Making Sense of Parodies of the Faith
Unsurprisingly, in the Opening Ceremony of the Olympics, the French decided for a posture of being French in the opening ceremonies, playing into their centuries long laicite culture. Part of the opening ceremonies was an hours long boat parade, interspersed with a masked French Revolutionary figure barnstorming across Paris rooftops, can-can dancers, and a possible parody of the Lord’s Supper image by Da Vinci.
In the wake of the opening ceremonies, arguments have been made that it was not meant to be an image of the Last Supper, but of an Olympian bacchanal, reminiscent of the Greek gods, or perhaps a drag show making use of tableau pieces, signifying nothing.
But French ambivalence toward Christianity is a long-standing tradition, and let’s be honest, they’re also French.
I want to ask a serious question here: can a parody do the work it thinks it’s doing?
I don’t want to get bogged down in what Christians should do with a mockery of a Christian image. This seems fairly straightforward—that Christians should pray for their mockers and not push back harder. For does God somehow need defending? Has God gone the way of Baal, asleep and need of rousing?
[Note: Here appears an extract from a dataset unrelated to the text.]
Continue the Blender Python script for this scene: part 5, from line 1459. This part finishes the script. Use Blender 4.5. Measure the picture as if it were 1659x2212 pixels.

Has God gone elsewhere, to some other reality beyond consciousness?
Let’s dig deeper.
If I find something distasteful or disrespectful, one possibility is that the message is not for me. In the case of the French, this is easily the case: a secularist performance is communicating with a winking eye to an audience that doesn’t include me, eliciting a smile from a crowd that I am not a part of.
Is the picture above an offense to God? Are refracting pastels unworthy of God?
God is the maker of all things, including the French, and as such, the primary question here is not whether I find something disrespectful but whether that intent can in fact harm the intended object, namely God. I find that doubtful.
Does the image offer disrespect God with us instead of reverence? Arguably, yes.
But here, a curious dynamic appears: for in attempting humor and denial of respect, the image bears witness anyway.
For a parody only works if you know the original.
It is literally the original that is called to mind by parodies. Parodies prove to be more transparent to their originating object than any sermon, for no one expects a parody to stand on its own. Sermons are notorious for being clever and memorable even when you can’t remember at all what Scripture they were meant to be about.
A parody, thus, can never be an offense, for it only works by reminding its audience of what it wants to obscure.
I was, once again, not the audience for the parody. I need no reminding of the Lord’s Supper: I think of it all the time. But in presenting a parody of it, the French reminded a secular audience of an image that it may not have thought of in years: God with us, broken for us. Under the sign of a parody, the original is brought to mind, long after the messenger of the original has been forgotten.
> Is the picture above an offense to God?
Tangent: I do not know a lot about art, but if the artist was capable of better (it seems likely that this was not really pasted together by a child from colored tissue paper and magazine photos, or something), then I'm going to go with "well, yes, of course it is".
Offending God does not and cannot harm Him (in His divinity; in taking on our humanity, Jesus desired to be able to suffer but I'm not going to follow that interesting line of thought right now). Therefore the reason that God ought not to be mocked or made light of or given unwanted leftovers (i.e. putting oneself first) rather than our best is because this harms *us*. So then we should sit down for a moment and ponder: how is it that this harms *us* when we do these things? Or, how is it that it harms *me* when *I* do these things? In other words, I have concluded (by reasoning) that it *does* (because the things God forbids are those which harm us and the things God commands are those which are for our greatest good); but (to me) this then raises more questions, which I would probably have to take to prayer, asking the Holy Spirit to clue me in.
I think the refracted pastel image is beautiful! Who is the artist?